Yo Gotti fait partie de ces hommes, plus ou moins connus de tous, mais qui ne semblent jamais avoir eu leur moment à eux. Cela fait plus de quinze ans que le rappeur de Memphis est actif. Il a d'abord évolué en indé, dès le début des années 2000, sortant plusieurs disques par ses propres moyens. Puis il a monté sa propre structure dix ans plus tard, le CMG (Cocaine Muzik Group, renommé récemment en un plus respectable Collective Music Group), avant d'avoir eu l'occasion de sortir ses albums sur major, en 2012 et 2013, avec Live From The Kitchen puis I Am, tandis qu'un autre, The Art of Hustle, est annoncé pour cette année. Aucune de ces sorties, cependant, n'a été la grande œuvre qui permettrait à Yo Gotti de s'imposer pour de bon.
Même si ce dernier a su s'entourer depuis près de dix ans de tout ce que notre époque compte de grands rappeurs, Gucci Mane, Bun B, Rick Ross, Meek Mill, Future, Starlito, et bien d'autres encore, son registre, fait pour l'essentiel d'un gangsta ou d'un cocaine rap standard, serait presque trop générique. Sa dernière sortie, la mixtape Concelead, appuyée par DJ Drama, le prouve encore. Si elle démontre une fois de plus l'étendue de son carnet d'adresse, avec la présence (outre Snootie Wild, son compère de CMG) de Kevin Gates, Rich Homie Quan, Peewee Longway, Lil Bibby, Shy Glizzy, Boosie Badazz et Jadakiss, ses paroles ne dévoilent rien d'autre que la routine habituelle ; elles se résument à l'expression en roue libre de la fierté crasse du criminel, de son attitude crâne vis-à-vis de l'argent, des filles, de la prison et de ses rivaux.
Cependant, Concelead s'avère de bonne facture. "Super Power" est ce que son titre annonce, une affirmation étincelante par Yo Gotti de sa magificence, et le très bon "11", qui annonce l'album à venir, est une proclamation convaincante de sa street credibility. "Gold Medal", avec PeeWee Longway, est une ode assez drôle à l'art de concocter des substances illicites, tandis que "Hero", avec le freluquet Shy Glizzy, en est une autre, aussi savoureuse, sur celui d'en dealer. Et sur "Ion Feel Em", un morceau où il s'en prend aux gangsters de pacotille de l'Internet, Yo Gotti bénéficie de deux renforts de poids, celui d'un Kevin Gates à la voix décidément de plus en plus grave et écorchée (et qu'importe si son couplet semble sans rapport avec le reste) et une production mélancolique de premier choix signée Metro Boomin.

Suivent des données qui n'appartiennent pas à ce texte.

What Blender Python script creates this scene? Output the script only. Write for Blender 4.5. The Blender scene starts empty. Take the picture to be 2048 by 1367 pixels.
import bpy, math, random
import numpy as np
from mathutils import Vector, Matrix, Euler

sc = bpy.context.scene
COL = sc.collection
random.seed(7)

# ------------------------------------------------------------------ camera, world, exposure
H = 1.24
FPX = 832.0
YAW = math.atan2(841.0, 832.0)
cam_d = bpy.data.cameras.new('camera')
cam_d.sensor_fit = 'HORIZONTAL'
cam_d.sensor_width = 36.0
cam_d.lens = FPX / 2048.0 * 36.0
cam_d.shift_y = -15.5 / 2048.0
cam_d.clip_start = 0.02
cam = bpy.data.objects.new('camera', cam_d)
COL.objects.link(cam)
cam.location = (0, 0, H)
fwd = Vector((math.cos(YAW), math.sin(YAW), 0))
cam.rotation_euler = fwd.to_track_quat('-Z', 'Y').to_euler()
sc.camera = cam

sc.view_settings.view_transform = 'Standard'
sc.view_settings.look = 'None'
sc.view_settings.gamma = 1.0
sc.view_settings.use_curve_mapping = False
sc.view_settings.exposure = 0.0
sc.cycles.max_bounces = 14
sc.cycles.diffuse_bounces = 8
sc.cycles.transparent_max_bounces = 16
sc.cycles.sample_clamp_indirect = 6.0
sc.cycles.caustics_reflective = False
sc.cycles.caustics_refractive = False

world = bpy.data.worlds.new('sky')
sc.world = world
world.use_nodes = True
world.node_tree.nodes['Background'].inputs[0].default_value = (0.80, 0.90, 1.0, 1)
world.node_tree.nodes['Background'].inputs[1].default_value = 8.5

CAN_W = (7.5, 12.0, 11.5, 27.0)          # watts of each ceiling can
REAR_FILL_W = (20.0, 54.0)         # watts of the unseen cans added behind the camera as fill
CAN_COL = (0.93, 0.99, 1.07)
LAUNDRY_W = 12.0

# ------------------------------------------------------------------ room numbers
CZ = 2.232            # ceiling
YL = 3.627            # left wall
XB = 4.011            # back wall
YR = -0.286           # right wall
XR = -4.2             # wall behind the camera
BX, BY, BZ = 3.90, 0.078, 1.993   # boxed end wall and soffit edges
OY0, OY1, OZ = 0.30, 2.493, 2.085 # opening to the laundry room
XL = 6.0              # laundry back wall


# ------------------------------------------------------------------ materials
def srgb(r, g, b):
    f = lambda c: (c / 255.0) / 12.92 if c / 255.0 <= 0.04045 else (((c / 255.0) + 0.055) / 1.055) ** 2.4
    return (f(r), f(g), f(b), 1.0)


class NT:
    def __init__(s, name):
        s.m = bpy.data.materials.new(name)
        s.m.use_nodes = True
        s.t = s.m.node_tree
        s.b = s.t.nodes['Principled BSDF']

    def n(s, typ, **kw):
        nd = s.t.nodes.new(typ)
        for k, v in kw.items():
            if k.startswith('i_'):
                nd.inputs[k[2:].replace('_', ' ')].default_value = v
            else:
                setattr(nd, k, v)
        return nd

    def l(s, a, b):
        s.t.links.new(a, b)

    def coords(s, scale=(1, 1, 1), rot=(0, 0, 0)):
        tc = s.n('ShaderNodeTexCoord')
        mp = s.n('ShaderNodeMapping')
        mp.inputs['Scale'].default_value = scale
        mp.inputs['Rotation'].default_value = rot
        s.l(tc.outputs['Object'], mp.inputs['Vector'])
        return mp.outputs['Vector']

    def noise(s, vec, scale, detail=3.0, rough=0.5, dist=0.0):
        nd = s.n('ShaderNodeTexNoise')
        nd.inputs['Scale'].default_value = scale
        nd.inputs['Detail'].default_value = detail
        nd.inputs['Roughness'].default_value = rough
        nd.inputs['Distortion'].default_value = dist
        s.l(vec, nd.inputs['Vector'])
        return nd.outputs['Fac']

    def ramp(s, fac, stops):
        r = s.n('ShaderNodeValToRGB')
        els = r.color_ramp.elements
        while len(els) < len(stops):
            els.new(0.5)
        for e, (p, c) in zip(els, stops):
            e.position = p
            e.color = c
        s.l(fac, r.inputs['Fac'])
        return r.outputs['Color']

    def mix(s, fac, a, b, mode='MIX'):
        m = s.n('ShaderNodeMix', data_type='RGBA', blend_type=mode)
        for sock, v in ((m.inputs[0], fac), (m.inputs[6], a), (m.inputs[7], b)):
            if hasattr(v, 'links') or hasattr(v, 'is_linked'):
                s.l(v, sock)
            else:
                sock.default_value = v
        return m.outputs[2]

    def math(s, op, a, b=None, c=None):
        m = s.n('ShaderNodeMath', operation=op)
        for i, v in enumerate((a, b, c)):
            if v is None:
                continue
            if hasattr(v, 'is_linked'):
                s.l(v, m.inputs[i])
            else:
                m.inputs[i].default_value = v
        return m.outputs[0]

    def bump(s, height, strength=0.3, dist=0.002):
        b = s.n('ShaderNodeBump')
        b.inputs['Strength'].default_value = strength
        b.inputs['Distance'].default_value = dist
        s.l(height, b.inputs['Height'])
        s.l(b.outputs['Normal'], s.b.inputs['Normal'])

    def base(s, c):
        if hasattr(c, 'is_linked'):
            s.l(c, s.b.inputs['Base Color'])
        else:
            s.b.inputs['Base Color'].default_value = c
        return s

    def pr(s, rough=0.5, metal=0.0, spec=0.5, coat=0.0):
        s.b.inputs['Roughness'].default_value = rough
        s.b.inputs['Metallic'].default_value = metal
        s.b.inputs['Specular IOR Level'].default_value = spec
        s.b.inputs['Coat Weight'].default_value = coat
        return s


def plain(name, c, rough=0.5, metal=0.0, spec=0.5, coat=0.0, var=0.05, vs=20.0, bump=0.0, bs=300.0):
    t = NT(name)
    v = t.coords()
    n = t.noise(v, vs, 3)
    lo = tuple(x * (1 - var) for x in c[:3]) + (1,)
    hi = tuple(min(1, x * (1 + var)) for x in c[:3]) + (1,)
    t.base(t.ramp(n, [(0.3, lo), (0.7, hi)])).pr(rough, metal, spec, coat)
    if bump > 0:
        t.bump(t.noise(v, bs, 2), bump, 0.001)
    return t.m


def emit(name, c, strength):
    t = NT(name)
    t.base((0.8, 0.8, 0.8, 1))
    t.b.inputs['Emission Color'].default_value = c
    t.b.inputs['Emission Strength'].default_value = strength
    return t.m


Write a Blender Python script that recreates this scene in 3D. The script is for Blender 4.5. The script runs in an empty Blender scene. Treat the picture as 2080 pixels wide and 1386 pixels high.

Au final, Concelead n'est un nouvel intermède, un interlude récréatif avant The Art of Hustle, une mixtape quoi, inégale et vite assemblée, Yo Gotti s'y livrant par ailleurs à l'exercice rituel du freestyle, sur le "Trap Queen" de Fetty Wap, et sur le "Water Wet" de Plane Jaymes. Mais tout de même, cette sortie vaut bien tous les albums plus officiels qu'il nous a proposés à ce jour.
PS : merci à Héra, sans qui, c'est certain, j'aurais zappé cette sortie.